Two years after losing their technical lead in the supercomputing race, U.S. manufacturers reclaimed preeminence in the field last week, as systems designed by IBM and Silicon Graphics Inc. for government contracts were named the world's fastest.

IBM's Blue Gene/L, being installed at Lawrence Livermore National Laboratory in California, is now the world's fastest computer, capable of a staggering 70.72 trillion computations per second. That's double the capacity of the previous fastest system, the Japanese government's Earth Simulator, installed by NEC in Yokohama, Japan, in 2002 and capable of sustaining 35.86 trillion floating point operations per second. The Earth Simulator, which stunned technologists in the U.S. government and industry when it claimed the mantle of world's fastest, slipped to No. 3 on a closely watched list of the world's 500 fastest supercomputers assembled by a group of computer scientists.

No. 2 on the new Top 500 list released earlier this week is SGI's Columbia system at NASA's Ames Research Center in Silicon Valley. That system can sustain 51.87 teraflops. The results were achieved on the Linpack benchmark, which involves solving a complex series of mathematical equations, and released at a supercomputing conference held in Pittsburgh last week.
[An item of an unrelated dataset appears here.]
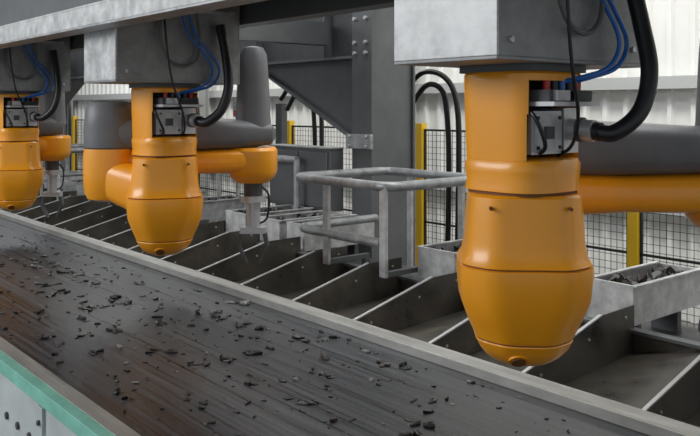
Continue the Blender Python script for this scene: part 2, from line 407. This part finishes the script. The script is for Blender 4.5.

"The U.S. is No. 1 and No. 2 on the Top 500--that's clearly the top story," says Steve Wallach, a longtime supercomputer designer who is now a VP of technology at Chiaro Networks Ltd., which makes a high-speed optical router.

U.S. technology is progressing rapidly--IBM says it's on track to quadruple the size of the Blue Gene/L system it's assembling for Livermore to achieve a benchmark result of 360 teraflops by next year, 10 times as fast as the Earth Simulator. And U.S. manufacturers could reach a petaflop of performance--one quadrillion operations per second--by 2008 or sooner. "This is really certifying the vitality of the American computer manufacturers," says Thom Dunning, the incoming director of the National Center for Supercomputing Applications in Illinois. "It's important to note that it was done by two vendors using two very different paths." IBM's system uses more than 32,000 embedded processors designed for low power and fast, on-chip data movement, whereas SGI has built fast interconnections between more than 10,000 Intel Itanium processors. Both approaches could yield more affordable computing power.